**AIM**: Every line with the word "scene" in it should be extracted from the data that follows.

==== PROVIDED RECORDS

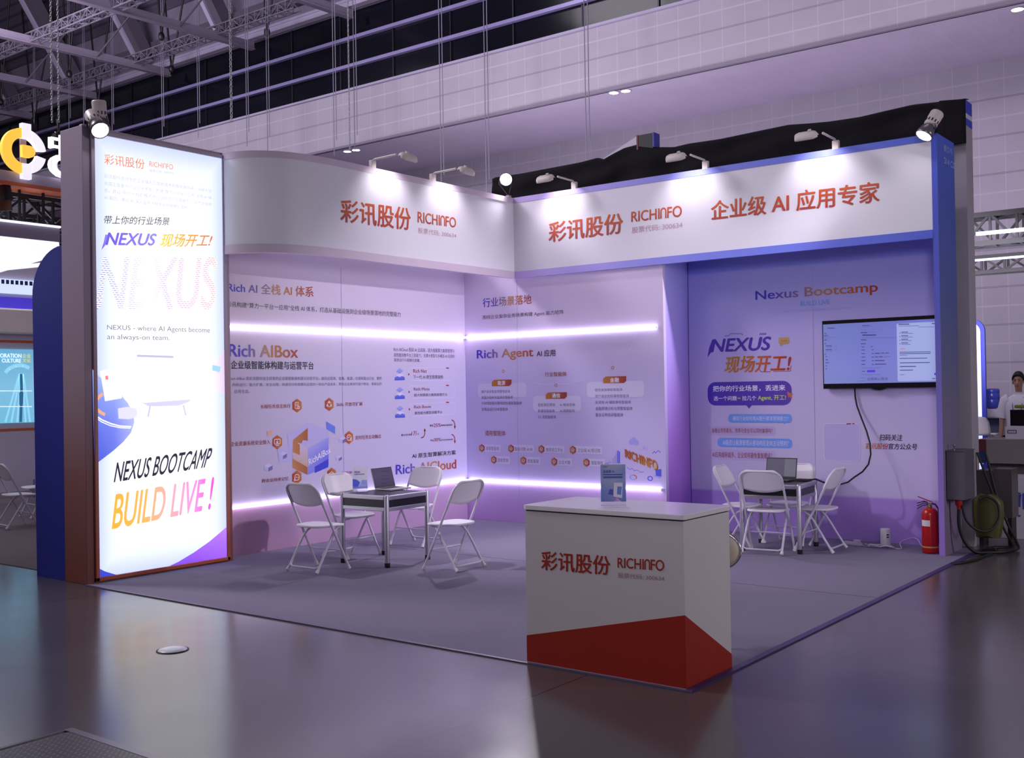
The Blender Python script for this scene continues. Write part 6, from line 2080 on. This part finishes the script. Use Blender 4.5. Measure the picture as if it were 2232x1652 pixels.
# ================================================================== FLOOR FITTINGS
fcx, fcy = 3.03, -6.72
fcp = thing('floor_cap', 'round white floor socket cap set in the concrete before the light box', 'floor cap', (fcx, fcy, 0))
MB().lathe((fcx, fcy, 0), [(0.108, 0.0), (0.106, 0.005), (0.098, 0.006), (0.096, 0.002)], 32).build('rim', m_rub, fcp)
MB().lathe((fcx, fcy, 0.0015), [(0.0, 0.007), (0.094, 0.006), (0.097, 0.0)], 32).build('lid', mat('white_lid', (214, 212, 222), 0.3), fcp)
MB().lathe((fcx + 0.01, fcy, 0.0088), [(0.0, 0.0004), (0.035, 0.0)], 20).build('print_mark', mat('pale_green_mark', (170, 206, 206), 0.4), fcp)
m_plate = bpy.data.materials.new('chequer_plate')
t = NT(m_plate)
v, s = t.co('Object')
def dia(o):
    a_ = t.m('SUBTRACT', t.m('FRACT', t.m('ADD', t.m('DIVIDE', t.m('ADD', s[0], s[1]), 0.07), o)), 0.5)
    b2_ = t.m('SUBTRACT', t.m('FRACT', t.m('ADD', t.m('DIVIDE', t.m('SUBTRACT', s[0], s[1]), 0.07), o)), 0.5)
    return t.m('LESS_THAN', t.m('ADD', t.m('MULTIPLY', t.m('ABSOLUTE', a_), 3.2), t.m('ABSOLUTE', b2_)), 0.42)
h = t.m('MAXIMUM', dia(0.0), dia(0.5))
t.l(t.mix(h, lin((58, 50, 54)), lin((96, 88, 94))), t.b.inputs['Base Color'])
t.b.inputs['Metallic'].default_value = 0.5
t.b.inputs['Roughness'].default_value = 0.38
t.bump(h, 0.6, 0.006)
pt = thing('trench_cover', 'dark chequer plate trench cover set in the concrete at the bottom edge', 'cover plate', (4.9, -8.6, 0))
MB().box(4.12, -9.6, 0.0, 5.9, -8.09, 0.005).build('plate', m_plate, pt)
MB().box(4.06, -8.09, 0.0, 5.9, -8.045, 0.006).build('frame', mat('steel_frame_bar', (120, 112, 124), 0.3, 0.5), pt)
MB().box(4.06, -9.6, 0.0, 4.085, -8.09, 0.006).build('frame', mat('steel_frame_bar_b', (80, 72, 78), 0.3, 0.5), pt)
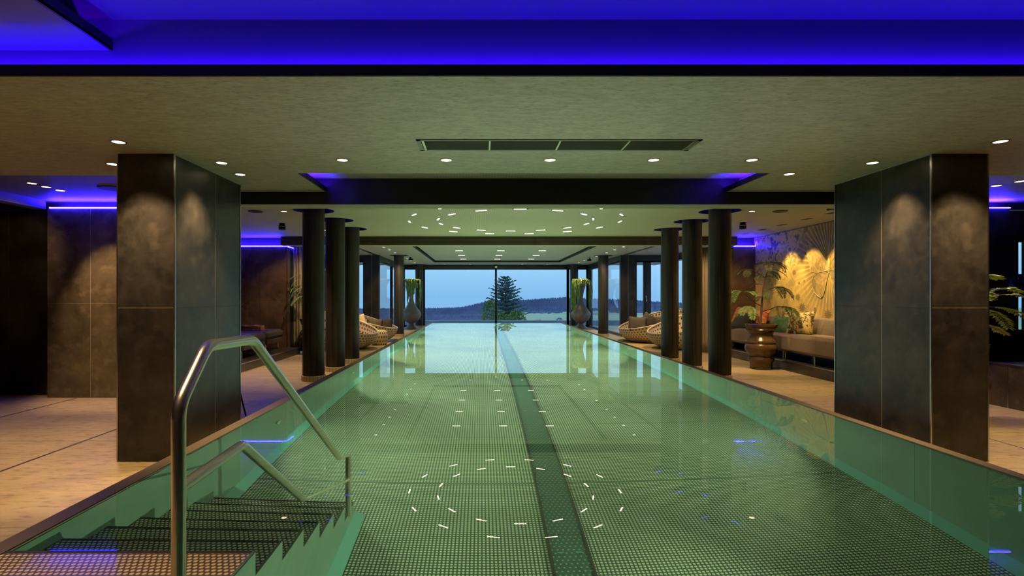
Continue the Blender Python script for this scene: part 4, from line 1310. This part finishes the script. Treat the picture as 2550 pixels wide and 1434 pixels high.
# ------------------------------------------------------------------ woven loungers
def lounger(label, cx, cyy, low, Rr=.9):
    t = thing('lounger', label, 'lounger', (cx, cyy, 0), low, 'round woven loungers')
    mb = MB(); nph, nt = 72, 18
    def H(ph): return .36 + .56 * (.5 - .5 * math.cos(ph)) ** 1.15
    def P(ph, s, off=0):
        rb = .50
        rr = rb + (Rr - rb) * math.sin(s * PI / 2) ** .9 - off
        z = H(ph) * (1 - math.cos(s * PI / 2)) ** .85
        z = H(ph) * (s ** 1.45)
        return (rr * math.cos(ph), rr * math.sin(ph), .012 + z)
    for i in range(nph):
        for j in range(nt):
            a0, a1 = 2 * PI * i / nph, 2 * PI * (i + 1) / nph
            s0, s1 = j / nt, (j + 1) / nt
            v0, v1 = [(8.0 * s) for s in (s0, s1)]
            mb.face([P(a0, s0), P(a1, s0), P(a1, s1), P(a0, s1)], 0, [(i * 60 / nph, v0), ((i + 1) * 60 / nph, v0), ((i + 1) * 60 / nph, v1), (i * 60 / nph, v1)])
    mb.build('woven_shell', M['wicker'], t, smooth=True, sharp=2, solid=.02)
    mb = MB(); mb.lathe([(.0, .012), (.50, .012)], 40, cap=False); mb.build('shell_base', M['wickerplain'], t, solid=.02)
    mb = MB(); mb.tube([P(2 * PI * i / 64, 1.0) for i in range(64)], .02, 8, closed=True); mb.build('rim', M['wickerplain'], t, smooth=True)
    mb = MB(); prof = [(.0, .06), (.60, .06), (.70, .17), (.74, .25), (.70, .30), (.55, .325), (.0, .33)]
    mb.lathe(prof, 40, cap=False); mb.build('seat_cushion', M['pilbrown'], t, smooth=True, sharp=1.2)
    return t
lounger('round woven lounger with a red towel, farther one at left beside the single column', -3.36, 15.6, 0)
lounger('round woven lounger at left, nearer one peeping out behind the third column', -3.50, 13.38, R(-20))
lounger('round woven lounger with brown pillows, farther one at right', 4.84, 15.35, R(190))
lounger('round woven lounger with a navy towel, nearer one at right behind the columns', 5.08, 13.45, R(195))
st2 = thing('stool', 'small woven barrel stool between the two left loungers', 'stool', (-2.74, 14.35, 0))
mb = MB(); mb.lathe([(.19, 0), (.22, .06), (.235, .16), (.225, .28), (.195, .37), (.18, .385)], 40, cap=True, uvn=(20, 5)); mb.build('woven_body', M['wicker'], st2, smooth=True, sharp=1)
mb = MB(); mb.lathe([(.0, .392), (.17, .392), (.185, .385)], 30, cap=False); mb.build('top', M['wickerplain'], st2, smooth=True)
cushion('throw_pillow', .50, .50, .17, 'pilcream', 'cream pillow in the farther left lounger, beside the third column', 'pillow', (-3.50, 15.15, .53), (R(62), R(-14), R(20)))
cushion('throw_pillow', .46, .40, .15, 'pilbrown', 'left one of two brown pillows in the farther left lounger', 'pillow', (-3.08, 15.45, .47), (R(60), R(4), R(15)))
cushion('throw_pillow', .42, .38, .15, 'pilblack', 'right one of two brown pillows in the farther left lounger, beside the column', 'pillow', (-2.80, 15.6, .46), (R(62), R(-6), R(0)))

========

**COMPLETED TASK**:
The Blender Python script for this scene continues. Write part 6, from line 2080 on. This part finishes the script. Use Blender 4.5. Measure the picture as if it were 2232x1652 pixels.
Continue the Blender Python script for this scene: part 4, from line 1310. This part finishes the script. Treat the picture as 2550 pixels wide and 1434 pixels high.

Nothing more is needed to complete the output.